Basic inheritance

Inheritance of an allowed ability is typically considered insecure, unless an ability is actually explicitly required by forked or spawned child processes. When granting procmgr abilities in most scenarios, you should use the PROCMGR_AOP_INHERIT_NO flag.

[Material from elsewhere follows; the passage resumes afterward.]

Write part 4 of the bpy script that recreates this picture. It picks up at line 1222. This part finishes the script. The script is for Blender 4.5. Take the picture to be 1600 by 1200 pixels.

Here's a simple example of potentially insecure inheritance, due to the combination of PROCMGR_AOP_ALLOW and PROCMGR_AOP_INHERIT_YES. If you're required to do this in your program, make sure the child doesn't inherit any procmgr abilities that it doesn't really need.

procmgr_ability(0,
                PROCMGR_ADN_NONROOT // Non-root domain
                  | PROCMGR_AOP_ALLOW // Allow the ability
                  | PROCMGR_AOP_INHERIT_YES // Inheritance
                  | PROCMGR_AID_SPAWN_SETUID, // Specified ability
                PROCMGR_AID_EOL // End of ability list.
);

The following code is more secure because the child will inherit the denied setting for the ability, due to the combination of PROCMGR_AOP_DENY and PROCMGR_AOP_INHERIT_YES:

procmgr_ability(0,
                PROCMGR_ADN_NONROOT // Non-root domain
                  | PROCMGR_AOP_DENY // Deny the ability
                  | PROCMGR_AOP_INHERIT_YES // Inheritance
                  | PROCMGR_AID_SPAWN_SETUID, // Specified ability
                PROCMGR_AID_EOL // End of ability list.